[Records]

— start —

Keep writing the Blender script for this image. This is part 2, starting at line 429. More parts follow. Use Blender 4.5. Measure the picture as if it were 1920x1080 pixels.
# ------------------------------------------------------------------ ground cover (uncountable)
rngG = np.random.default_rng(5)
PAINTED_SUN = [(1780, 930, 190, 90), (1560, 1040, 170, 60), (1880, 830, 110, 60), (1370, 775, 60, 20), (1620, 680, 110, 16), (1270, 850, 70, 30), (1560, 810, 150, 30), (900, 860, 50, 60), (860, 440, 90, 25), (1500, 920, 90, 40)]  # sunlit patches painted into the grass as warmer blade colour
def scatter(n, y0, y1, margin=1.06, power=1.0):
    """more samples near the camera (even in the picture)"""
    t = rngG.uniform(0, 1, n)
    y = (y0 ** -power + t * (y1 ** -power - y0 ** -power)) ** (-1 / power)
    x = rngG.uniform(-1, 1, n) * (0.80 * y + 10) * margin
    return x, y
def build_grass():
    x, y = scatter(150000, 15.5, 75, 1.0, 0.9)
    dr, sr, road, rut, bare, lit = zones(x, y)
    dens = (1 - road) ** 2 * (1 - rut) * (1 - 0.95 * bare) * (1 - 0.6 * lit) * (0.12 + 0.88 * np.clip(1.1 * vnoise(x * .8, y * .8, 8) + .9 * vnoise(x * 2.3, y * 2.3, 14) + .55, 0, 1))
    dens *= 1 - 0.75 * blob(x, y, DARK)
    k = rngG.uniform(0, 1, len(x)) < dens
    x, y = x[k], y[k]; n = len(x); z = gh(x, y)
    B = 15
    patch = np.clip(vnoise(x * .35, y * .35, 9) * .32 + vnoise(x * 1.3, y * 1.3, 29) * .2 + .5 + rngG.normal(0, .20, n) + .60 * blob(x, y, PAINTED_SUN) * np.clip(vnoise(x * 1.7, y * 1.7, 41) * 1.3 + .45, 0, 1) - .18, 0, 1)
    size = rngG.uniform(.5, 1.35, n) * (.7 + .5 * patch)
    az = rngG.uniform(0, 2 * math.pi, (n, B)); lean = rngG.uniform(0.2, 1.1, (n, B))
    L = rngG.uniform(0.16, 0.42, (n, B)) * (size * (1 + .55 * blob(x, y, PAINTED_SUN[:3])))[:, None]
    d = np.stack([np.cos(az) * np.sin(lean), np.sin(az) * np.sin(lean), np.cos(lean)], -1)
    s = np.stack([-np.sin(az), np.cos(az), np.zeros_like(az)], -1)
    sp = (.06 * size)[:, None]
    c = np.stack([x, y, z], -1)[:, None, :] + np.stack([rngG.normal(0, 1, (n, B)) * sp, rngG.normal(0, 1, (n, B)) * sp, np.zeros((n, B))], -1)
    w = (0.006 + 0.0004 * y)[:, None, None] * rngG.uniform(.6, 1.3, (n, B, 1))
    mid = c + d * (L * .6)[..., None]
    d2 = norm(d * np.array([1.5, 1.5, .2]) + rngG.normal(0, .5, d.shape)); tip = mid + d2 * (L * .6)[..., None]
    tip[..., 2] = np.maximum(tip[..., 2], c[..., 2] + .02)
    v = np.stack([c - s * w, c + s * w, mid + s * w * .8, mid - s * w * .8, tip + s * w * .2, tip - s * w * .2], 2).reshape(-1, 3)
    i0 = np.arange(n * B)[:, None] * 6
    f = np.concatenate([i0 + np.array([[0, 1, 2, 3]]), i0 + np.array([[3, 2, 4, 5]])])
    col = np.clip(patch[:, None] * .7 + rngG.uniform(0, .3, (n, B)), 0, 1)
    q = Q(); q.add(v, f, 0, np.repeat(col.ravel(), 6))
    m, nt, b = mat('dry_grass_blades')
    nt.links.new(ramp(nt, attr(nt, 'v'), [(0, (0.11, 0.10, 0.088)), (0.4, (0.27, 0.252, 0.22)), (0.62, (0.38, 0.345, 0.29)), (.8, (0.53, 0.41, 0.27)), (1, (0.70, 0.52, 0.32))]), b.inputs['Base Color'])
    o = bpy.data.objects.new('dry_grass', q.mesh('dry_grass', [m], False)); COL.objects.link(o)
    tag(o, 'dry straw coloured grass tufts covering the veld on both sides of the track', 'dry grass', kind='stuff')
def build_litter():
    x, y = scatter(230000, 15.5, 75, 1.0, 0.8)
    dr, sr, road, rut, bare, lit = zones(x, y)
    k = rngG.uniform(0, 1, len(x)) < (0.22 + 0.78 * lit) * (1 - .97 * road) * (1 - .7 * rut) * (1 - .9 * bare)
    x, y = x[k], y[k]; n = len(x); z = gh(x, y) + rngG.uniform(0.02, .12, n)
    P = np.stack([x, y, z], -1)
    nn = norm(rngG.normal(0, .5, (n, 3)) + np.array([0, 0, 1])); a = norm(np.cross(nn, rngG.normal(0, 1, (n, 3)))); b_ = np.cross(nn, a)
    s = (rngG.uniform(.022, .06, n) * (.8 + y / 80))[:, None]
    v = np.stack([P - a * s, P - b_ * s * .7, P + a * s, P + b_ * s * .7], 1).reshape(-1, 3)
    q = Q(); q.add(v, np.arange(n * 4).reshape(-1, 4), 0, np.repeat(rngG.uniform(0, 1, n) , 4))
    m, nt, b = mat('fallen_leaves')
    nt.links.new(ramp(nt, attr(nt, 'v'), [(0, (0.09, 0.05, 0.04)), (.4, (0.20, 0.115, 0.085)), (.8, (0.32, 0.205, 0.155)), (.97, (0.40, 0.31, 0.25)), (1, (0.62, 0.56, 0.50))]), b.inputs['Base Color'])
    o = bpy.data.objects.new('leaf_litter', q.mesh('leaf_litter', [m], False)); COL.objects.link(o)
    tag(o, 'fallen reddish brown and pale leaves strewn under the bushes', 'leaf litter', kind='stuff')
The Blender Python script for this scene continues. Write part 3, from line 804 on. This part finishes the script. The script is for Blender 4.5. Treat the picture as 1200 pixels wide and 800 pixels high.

— end —

*Your goal*: Restate the data above word for word.

*Written answer*:
Keep writing the Blender script for this image. This is part 2, starting at line 429. More parts follow. Use Blender 4.5. Measure the picture as if it were 1920x1080 pixels.
# ------------------------------------------------------------------ ground cover (uncountable)
rngG = np.random.default_rng(5)
PAINTED_SUN = [(1780, 930, 190, 90), (1560, 1040, 170, 60), (1880, 830, 110, 60), (1370, 775, 60, 20), (1620, 680, 110, 16), (1270, 850, 70, 30), (1560, 810, 150, 30), (900, 860, 50, 60), (860, 440, 90, 25), (1500, 920, 90, 40)]  # sunlit patches painted into the grass as warmer blade colour
def scatter(n, y0, y1, margin=1.06, power=1.0):
    """more samples near the camera (even in the picture)"""
    t = rngG.uniform(0, 1, n)
    y = (y0 ** -power + t * (y1 ** -power - y0 ** -power)) ** (-1 / power)
    x = rngG.uniform(-1, 1, n) * (0.80 * y + 10) * margin
    return x, y
def build_grass():
    x, y = scatter(150000, 15.5, 75, 1.0, 0.9)
    dr, sr, road, rut, bare, lit = zones(x, y)
    dens = (1 - road) ** 2 * (1 - rut) * (1 - 0.95 * bare) * (1 - 0.6 * lit) * (0.12 + 0.88 * np.clip(1.1 * vnoise(x * .8, y * .8, 8) + .9 * vnoise(x * 2.3, y * 2.3, 14) + .55, 0, 1))
    dens *= 1 - 0.75 * blob(x, y, DARK)
    k = rngG.uniform(0, 1, len(x)) < dens
    x, y = x[k], y[k]; n = len(x); z = gh(x, y)
    B = 15
    patch = np.clip(vnoise(x * .35, y * .35, 9) * .32 + vnoise(x * 1.3, y * 1.3, 29) * .2 + .5 + rngG.normal(0, .20, n) + .60 * blob(x, y, PAINTED_SUN) * np.clip(vnoise(x * 1.7, y * 1.7, 41) * 1.3 + .45, 0, 1) - .18, 0, 1)
    size = rngG.uniform(.5, 1.35, n) * (.7 + .5 * patch)
    az = rngG.uniform(0, 2 * math.pi, (n, B)); lean = rngG.uniform(0.2, 1.1, (n, B))
    L = rngG.uniform(0.16, 0.42, (n, B)) * (size * (1 + .55 * blob(x, y, PAINTED_SUN[:3])))[:, None]
    d = np.stack([np.cos(az) * np.sin(lean), np.sin(az) * np.sin(lean), np.cos(lean)], -1)
    s = np.stack([-np.sin(az), np.cos(az), np.zeros_like(az)], -1)
    sp = (.06 * size)[:, None]
    c = np.stack([x, y, z], -1)[:, None, :] + np.stack([rngG.normal(0, 1, (n, B)) * sp, rngG.normal(0, 1, (n, B)) * sp, np.zeros((n, B))], -1)
    w = (0.006 + 0.0004 * y)[:, None, None] * rngG.uniform(.6, 1.3, (n, B, 1))
    mid = c + d * (L * .6)[..., None]
    d2 = norm(d * np.array([1.5, 1.5, .2]) + rngG.normal(0, .5, d.shape)); tip = mid + d2 * (L * .6)[..., None]
    tip[..., 2] = np.maximum(tip[..., 2], c[..., 2] + .02)
    v = np.stack([c - s * w, c + s * w, mid + s * w * .8, mid - s * w * .8, tip + s * w * .2, tip - s * w * .2], 2).reshape(-1, 3)
    i0 = np.arange(n * B)[:, None] * 6
    f = np.concatenate([i0 + np.array([[0, 1, 2, 3]]), i0 + np.array([[3, 2, 4, 5]])])
    col = np.clip(patch[:, None] * .7 + rngG.uniform(0, .3, (n, B)), 0, 1)
    q = Q(); q.add(v, f, 0, np.repeat(col.ravel(), 6))
    m, nt, b = mat('dry_grass_blades')
    nt.links.new(ramp(nt, attr(nt, 'v'), [(0, (0.11, 0.10, 0.088)), (0.4, (0.27, 0.252, 0.22)), (0.62, (0.38, 0.345, 0.29)), (.8, (0.53, 0.41, 0.27)), (1, (0.70, 0.52, 0.32))]), b.inputs['Base Color'])
    o = bpy.data.objects.new('dry_grass', q.mesh('dry_grass', [m], False)); COL.objects.link(o)
    tag(o, 'dry straw coloured grass tufts covering the veld on both sides of the track', 'dry grass', kind='stuff')
def build_litter():
    x, y = scatter(230000, 15.5, 75, 1.0, 0.8)
    dr, sr, road, rut, bare, lit = zones(x, y)
    k = rngG.uniform(0, 1, len(x)) < (0.22 + 0.78 * lit) * (1 - .97 * road) * (1 - .7 * rut) * (1 - .9 * bare)
    x, y = x[k], y[k]; n = len(x); z = gh(x, y) + rngG.uniform(0.02, .12, n)
    P = np.stack([x, y, z], -1)
    nn = norm(rngG.normal(0, .5, (n, 3)) + np.array([0, 0, 1])); a = norm(np.cross(nn, rngG.normal(0, 1, (n, 3)))); b_ = np.cross(nn, a)
    s = (rngG.uniform(.022, .06, n) * (.8 + y / 80))[:, None]
    v = np.stack([P - a * s, P - b_ * s * .7, P + a * s, P + b_ * s * .7], 1).reshape(-1, 3)
    q = Q(); q.add(v, np.arange(n * 4).reshape(-1, 4), 0, np.repeat(rngG.uniform(0, 1, n) , 4))
    m, nt, b = mat('fallen_leaves')
    nt.links.new(ramp(nt, attr(nt, 'v'), [(0, (0.09, 0.05, 0.04)), (.4, (0.20, 0.115, 0.085)), (.8, (0.32, 0.205, 0.155)), (.97, (0.40, 0.31, 0.25)), (1, (0.62, 0.56, 0.50))]), b.inputs['Base Color'])
    o = bpy.data.objects.new('leaf_litter', q.mesh('leaf_litter', [m], False)); COL.objects.link(o)
    tag(o, 'fallen reddish brown and pale leaves strewn under the bushes', 'leaf litter', kind='stuff')
The Blender Python script for this scene continues. Write part 3, from line 804 on. This part finishes the script. The script is for Blender 4.5. Treat the picture as 1200 pixels wide and 800 pixels high.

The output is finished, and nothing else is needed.